But activity at the Yucca Mountain site has stalled since the federal government ended funding for the project less than a decade after it had been cleared as the country’s designated waste site.
The NRC, meanwhile, has looked to issuing licenses to privately owned storage facilities.
“But no statute gives the NRC such immense power,” Mr. Brown said.
New Mexico, like Texas, has been in federal court fighting a storage facility on its land.
New Mexico Attorney General Raúl Torrez, joined by the state of Michigan, told the justices the states have a federalism interest in deciding where potentially dangerous radioactive waste can be stored.
Texas argues that Congress had authorized Yucca Mountain as the designated site for nuclear waste storage and while that has stalled, there has not been another clear site identified. By putting waste in Texas — above ground — the state says the NRC is violating federal law as it currently stands.

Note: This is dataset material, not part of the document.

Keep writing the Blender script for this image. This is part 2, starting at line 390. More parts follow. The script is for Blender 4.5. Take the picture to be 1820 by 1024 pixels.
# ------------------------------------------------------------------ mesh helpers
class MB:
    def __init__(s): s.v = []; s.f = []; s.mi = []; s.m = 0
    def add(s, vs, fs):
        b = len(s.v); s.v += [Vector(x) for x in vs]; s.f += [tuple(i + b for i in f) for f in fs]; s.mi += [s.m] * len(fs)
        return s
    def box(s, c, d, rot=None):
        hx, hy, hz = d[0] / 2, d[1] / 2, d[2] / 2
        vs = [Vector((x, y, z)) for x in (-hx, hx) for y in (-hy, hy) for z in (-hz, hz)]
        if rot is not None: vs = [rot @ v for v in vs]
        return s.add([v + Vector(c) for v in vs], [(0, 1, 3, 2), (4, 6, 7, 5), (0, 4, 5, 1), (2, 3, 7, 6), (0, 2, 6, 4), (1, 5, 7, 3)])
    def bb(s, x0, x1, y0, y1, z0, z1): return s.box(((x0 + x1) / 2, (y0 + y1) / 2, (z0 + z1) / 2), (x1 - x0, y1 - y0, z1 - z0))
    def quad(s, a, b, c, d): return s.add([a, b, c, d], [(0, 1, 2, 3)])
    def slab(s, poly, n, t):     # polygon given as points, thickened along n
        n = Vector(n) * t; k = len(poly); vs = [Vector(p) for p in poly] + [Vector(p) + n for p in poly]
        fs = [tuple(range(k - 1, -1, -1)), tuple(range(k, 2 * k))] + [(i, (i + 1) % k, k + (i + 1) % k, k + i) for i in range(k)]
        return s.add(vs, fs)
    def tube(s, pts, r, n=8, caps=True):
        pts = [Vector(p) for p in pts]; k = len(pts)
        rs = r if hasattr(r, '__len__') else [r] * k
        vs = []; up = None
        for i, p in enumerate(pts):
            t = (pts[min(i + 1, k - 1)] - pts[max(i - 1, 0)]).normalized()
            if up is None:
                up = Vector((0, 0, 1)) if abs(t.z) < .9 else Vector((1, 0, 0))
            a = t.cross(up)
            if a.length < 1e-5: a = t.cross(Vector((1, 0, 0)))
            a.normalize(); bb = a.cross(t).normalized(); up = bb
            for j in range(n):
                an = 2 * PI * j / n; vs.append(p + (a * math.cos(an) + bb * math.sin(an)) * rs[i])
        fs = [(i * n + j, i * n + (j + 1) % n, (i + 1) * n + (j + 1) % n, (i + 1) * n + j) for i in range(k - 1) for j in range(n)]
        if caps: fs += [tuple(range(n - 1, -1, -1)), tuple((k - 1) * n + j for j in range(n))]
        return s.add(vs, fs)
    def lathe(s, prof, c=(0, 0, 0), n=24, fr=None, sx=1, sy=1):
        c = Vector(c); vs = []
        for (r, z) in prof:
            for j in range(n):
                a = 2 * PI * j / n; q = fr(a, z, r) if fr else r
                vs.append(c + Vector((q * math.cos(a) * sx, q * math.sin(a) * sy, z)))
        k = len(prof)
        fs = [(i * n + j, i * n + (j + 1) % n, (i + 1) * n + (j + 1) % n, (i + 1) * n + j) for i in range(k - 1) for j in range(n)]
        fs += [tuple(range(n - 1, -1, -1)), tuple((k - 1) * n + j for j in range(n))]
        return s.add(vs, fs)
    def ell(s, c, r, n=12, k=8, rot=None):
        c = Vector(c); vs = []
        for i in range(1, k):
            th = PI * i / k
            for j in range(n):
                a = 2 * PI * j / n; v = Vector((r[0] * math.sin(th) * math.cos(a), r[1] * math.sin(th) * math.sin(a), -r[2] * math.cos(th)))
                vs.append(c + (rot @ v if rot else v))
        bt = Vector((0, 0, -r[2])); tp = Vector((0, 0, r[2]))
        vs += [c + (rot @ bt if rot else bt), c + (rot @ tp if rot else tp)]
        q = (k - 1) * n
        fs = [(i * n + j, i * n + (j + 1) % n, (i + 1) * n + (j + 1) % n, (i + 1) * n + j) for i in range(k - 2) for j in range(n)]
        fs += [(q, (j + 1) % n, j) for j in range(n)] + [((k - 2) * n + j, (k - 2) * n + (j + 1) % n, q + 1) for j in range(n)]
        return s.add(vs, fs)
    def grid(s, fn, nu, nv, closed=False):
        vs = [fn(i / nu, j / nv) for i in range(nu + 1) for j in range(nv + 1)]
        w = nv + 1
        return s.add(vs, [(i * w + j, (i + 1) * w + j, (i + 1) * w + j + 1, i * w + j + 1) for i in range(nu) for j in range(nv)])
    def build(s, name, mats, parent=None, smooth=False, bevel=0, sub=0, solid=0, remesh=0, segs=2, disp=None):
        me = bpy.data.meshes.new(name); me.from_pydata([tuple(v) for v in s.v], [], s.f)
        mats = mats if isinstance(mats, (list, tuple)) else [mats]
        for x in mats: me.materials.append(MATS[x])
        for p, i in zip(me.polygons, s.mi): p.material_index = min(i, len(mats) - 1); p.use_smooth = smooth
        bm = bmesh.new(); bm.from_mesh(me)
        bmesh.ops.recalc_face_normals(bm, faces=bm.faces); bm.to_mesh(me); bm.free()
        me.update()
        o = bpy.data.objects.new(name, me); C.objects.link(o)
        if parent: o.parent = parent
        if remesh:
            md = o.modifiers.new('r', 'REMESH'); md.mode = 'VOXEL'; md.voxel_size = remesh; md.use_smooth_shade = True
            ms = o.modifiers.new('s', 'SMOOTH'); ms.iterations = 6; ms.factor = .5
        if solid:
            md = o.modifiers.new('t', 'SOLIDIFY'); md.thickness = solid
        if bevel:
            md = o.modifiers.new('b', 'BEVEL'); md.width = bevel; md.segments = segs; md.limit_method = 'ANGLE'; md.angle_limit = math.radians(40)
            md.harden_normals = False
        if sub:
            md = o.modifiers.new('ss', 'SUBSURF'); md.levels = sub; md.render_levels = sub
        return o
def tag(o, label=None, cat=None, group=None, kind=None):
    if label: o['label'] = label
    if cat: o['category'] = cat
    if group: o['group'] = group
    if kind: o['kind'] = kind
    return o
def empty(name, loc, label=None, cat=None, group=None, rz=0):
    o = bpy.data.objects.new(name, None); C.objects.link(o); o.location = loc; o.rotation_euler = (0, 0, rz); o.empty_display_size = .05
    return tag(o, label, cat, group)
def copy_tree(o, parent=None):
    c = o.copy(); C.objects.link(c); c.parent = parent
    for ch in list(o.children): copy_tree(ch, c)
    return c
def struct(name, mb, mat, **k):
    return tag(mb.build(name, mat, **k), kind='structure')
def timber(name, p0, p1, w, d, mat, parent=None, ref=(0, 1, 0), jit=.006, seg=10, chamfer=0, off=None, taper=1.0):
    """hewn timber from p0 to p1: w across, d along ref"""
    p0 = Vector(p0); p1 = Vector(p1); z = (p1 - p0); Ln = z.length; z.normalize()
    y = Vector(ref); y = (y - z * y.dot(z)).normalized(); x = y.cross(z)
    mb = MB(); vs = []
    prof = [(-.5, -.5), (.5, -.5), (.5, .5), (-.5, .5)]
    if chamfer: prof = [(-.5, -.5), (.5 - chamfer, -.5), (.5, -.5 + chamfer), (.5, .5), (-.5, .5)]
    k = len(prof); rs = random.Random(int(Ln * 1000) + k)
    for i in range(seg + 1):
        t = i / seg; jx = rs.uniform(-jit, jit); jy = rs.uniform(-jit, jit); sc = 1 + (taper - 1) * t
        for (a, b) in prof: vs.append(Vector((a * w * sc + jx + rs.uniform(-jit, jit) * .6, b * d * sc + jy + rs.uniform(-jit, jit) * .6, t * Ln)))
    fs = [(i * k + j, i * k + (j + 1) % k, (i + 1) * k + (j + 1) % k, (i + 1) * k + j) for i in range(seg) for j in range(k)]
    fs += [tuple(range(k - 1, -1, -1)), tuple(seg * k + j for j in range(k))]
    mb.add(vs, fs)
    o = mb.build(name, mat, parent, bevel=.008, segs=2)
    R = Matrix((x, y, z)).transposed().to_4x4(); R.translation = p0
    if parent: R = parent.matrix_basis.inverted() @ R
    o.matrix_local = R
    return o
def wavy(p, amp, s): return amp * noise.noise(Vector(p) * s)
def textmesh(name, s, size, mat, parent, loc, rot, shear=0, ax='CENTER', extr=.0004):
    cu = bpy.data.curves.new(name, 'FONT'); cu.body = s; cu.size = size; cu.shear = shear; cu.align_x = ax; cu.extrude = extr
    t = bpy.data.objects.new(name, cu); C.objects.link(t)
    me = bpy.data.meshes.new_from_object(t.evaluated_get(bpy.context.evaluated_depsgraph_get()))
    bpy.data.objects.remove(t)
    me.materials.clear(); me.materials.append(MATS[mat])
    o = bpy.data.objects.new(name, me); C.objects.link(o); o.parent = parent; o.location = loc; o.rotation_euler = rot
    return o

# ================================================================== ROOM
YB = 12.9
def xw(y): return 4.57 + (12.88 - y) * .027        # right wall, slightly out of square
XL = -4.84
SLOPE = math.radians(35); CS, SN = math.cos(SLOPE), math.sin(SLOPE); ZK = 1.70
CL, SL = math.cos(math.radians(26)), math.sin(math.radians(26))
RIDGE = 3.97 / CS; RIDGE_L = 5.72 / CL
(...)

“Rather than complying, the Commission has now determined that up to 40,000 metric tons of nuclear waste should be stored above-ground in Texas’s Permian Basin, the site of the world’s most productive oil field and the only source of safe water for hundreds of miles,” Texas’ filing reads.
The Nuclear Regulatory Commission, meanwhile, told the justices the commission has the authority to issue licenses to store spent nuclear fuel.
“The Atomic Energy Act authorizes the Commission to license temporary offsite storage of spent nuclear fuel,” former Solicitor General Elizabeth Prelogar wrote in the Justice Department’s brief.
Acting Solicitor General Sarah Harris of the Trump administration has not changed positions in the dispute.
Interim Storage Partners, with its interest in the license, said the 5th U.S. Circuit Court of Appeals’ decision in favor of Texas should be overturned.
As nuclear waste is piling up, there is still no federal plan on how to handle the spent nuclear fuel, which is being held in 35 states as of 2023, according to the Scientific American, which suggests these may become de facto permanent storage sites.
The cases, Interim Storage Partners v. Texas and Nuclear Regulatory Commission v. Texas, will be argued Wednesday. A decision is expected by the end of June.